The Nu-West court noted that to be an "operator" under CERCLA, the party must manage, direct, or conduct operations having to do with leakage or disposal of hazardous waste, i.e., the defendant must have exercised control over the cause of the contamination at the time the hazardous substances were released into the environment.

The government argued that it had only made "suggestions" with regard to the waste dump designs and locations and could not be held liable as an operator because it was acting only as a regulator and seeking to ensure compliance with permit conditions.  The court rejected this argument, noting that whether the government had made suggestions or orders, it had been actively involved in designing and locating the waste dumps for the four mines, in inspecting the mines, and in ensuring compliance with mining plans and waste disposal guidelines.  The court held that such involvement was sufficient for operator liability.  Unlike "arranger" liability, the Nu-West court did not state that ownership of the hazardous substance is an element to consider in assessing possible liability as an "operator."  Therefore, Nu-West could be applied to argue that governmental entities face operator liability for their actions in permitting and overseeing activities that result in contamination, regardless of whether they owned the hazardous substances at issue.

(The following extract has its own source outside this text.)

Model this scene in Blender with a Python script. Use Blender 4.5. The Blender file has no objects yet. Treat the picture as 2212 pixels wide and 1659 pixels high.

As a result of the Nu-West decision, the federal government and other governmental entities face potentially expanded CERCLA liability throughout the country at properties at which they have exercised permitting authority and overseen activities that resulted in contamination.  Parties confronted with liability for activities that had been permitted or overseen by the government may be able to shift some of the costs to the government, where the government's permitting and oversight meets the criteria for arranger or operator liability.